Entre todos estos artífices que participan en Trópicos se urden franjas de encuentros y desencuentros. Todos plantean sus propios devenires y abren paso al silencio para quien quiera interpretar o contemplar, o ambas. Entre tantos paisajes no espere lealtad a la escena, estos artistas han transgredido lo real visual evidente, para asomar nuevos rasgos.

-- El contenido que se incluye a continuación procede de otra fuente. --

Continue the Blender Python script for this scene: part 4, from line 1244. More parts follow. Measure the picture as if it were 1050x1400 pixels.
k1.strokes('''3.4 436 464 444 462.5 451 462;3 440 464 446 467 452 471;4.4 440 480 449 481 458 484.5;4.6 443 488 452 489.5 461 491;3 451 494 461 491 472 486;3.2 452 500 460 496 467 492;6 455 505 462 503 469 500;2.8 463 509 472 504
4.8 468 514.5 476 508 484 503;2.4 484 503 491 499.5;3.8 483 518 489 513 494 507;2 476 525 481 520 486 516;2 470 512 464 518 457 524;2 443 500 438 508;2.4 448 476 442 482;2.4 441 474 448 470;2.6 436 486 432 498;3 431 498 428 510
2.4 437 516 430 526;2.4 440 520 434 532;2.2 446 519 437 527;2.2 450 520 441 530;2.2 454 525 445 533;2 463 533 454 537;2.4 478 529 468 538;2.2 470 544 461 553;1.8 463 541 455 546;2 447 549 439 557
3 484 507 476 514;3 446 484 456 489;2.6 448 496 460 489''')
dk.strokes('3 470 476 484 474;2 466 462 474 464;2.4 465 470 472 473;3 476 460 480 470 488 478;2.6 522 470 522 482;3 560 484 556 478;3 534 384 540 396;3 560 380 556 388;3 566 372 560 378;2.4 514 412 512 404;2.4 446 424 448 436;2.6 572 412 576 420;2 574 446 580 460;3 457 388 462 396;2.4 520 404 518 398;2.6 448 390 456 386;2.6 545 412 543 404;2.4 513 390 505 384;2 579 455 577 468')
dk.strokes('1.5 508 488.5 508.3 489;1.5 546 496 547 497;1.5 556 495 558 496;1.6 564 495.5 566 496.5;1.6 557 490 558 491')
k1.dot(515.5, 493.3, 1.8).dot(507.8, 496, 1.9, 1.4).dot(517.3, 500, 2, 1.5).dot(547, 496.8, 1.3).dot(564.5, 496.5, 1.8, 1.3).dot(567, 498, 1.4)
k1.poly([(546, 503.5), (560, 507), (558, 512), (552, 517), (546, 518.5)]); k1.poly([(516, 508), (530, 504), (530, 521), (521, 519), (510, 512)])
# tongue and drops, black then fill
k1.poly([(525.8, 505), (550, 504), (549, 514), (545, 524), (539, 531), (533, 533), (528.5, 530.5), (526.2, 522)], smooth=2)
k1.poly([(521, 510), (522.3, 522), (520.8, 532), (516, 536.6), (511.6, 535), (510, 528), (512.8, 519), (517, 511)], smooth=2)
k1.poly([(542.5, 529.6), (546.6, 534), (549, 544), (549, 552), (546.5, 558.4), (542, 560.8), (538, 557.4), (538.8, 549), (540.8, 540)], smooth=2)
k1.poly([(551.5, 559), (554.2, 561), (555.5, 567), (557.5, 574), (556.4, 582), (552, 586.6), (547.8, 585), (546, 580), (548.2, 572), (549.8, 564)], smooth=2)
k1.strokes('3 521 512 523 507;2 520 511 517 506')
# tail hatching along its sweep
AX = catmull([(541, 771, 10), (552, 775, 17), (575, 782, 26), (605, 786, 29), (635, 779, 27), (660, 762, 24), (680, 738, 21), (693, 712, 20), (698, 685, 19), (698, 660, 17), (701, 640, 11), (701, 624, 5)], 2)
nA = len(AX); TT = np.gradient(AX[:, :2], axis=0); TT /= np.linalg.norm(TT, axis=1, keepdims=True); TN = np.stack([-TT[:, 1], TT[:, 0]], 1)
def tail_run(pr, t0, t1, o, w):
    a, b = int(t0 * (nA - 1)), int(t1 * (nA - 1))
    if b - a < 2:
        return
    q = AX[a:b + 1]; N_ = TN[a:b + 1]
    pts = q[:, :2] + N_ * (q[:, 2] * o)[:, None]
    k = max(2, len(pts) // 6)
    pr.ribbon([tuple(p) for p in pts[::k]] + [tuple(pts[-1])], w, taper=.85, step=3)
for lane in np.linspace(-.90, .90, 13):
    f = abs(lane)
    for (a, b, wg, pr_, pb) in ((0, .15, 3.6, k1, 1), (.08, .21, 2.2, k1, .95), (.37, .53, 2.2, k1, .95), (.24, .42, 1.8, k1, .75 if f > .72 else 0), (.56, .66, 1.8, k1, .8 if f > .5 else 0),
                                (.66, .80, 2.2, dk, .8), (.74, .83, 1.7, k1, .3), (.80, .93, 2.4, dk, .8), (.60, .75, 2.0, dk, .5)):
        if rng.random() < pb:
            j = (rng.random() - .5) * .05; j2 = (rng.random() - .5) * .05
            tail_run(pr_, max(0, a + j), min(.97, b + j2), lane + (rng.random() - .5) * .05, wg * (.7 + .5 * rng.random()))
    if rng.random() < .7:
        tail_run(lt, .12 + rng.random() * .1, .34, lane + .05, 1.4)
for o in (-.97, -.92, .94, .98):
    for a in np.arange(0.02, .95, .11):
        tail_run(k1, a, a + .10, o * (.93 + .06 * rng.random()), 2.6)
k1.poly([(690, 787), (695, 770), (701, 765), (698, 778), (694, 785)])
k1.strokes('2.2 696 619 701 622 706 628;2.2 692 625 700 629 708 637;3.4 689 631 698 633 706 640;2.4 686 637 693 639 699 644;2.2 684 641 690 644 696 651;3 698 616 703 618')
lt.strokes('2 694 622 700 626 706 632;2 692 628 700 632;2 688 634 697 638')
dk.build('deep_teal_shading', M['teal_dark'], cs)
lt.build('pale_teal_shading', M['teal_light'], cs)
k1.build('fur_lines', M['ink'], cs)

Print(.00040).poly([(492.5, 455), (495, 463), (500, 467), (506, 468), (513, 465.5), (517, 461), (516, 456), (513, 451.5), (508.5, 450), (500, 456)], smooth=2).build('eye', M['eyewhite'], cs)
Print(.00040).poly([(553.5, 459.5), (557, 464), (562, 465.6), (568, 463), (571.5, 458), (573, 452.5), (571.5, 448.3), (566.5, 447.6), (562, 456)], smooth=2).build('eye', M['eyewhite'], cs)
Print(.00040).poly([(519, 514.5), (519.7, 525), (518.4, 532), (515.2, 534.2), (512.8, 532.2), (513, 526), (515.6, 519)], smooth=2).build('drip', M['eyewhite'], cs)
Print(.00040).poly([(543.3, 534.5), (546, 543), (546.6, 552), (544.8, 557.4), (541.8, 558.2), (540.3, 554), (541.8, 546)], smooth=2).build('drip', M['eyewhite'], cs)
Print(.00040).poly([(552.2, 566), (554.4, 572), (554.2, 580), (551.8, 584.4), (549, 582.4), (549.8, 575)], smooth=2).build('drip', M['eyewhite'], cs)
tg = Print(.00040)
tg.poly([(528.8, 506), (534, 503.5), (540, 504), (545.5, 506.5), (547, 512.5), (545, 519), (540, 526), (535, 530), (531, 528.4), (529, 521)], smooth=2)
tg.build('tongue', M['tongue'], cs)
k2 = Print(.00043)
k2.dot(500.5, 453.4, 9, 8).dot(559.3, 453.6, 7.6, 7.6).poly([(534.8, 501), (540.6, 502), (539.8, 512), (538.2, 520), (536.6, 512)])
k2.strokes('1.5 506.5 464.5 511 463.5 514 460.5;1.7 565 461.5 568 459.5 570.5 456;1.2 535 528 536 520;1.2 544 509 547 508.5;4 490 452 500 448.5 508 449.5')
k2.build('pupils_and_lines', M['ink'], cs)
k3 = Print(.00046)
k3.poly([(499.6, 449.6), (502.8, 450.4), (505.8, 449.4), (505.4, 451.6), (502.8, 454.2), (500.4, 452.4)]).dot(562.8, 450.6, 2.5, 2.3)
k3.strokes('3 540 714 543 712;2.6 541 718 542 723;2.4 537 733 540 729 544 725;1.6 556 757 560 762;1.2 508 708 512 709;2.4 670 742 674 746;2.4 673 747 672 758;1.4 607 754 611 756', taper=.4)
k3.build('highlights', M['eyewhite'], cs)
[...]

Para cerrar, me acojo a una última referencia, a George Didi-Huberman en un ensayo muy honesto titulado “La exposición como máquina de guerra” cuando plantea el término Dekraum para darnos a entender que las exposiciones de arte deben ser “espacios para el pensamiento”. Coincido con él, como también cuando manifiesta que deben propiciar “una forma visual de conocimiento que es un cruce de fronteras entre el saber puramente argumentativo y la obra de arte.” Con esta exposición la búsqueda es que “sigamos hablando”, tal como lo planteó Sontag.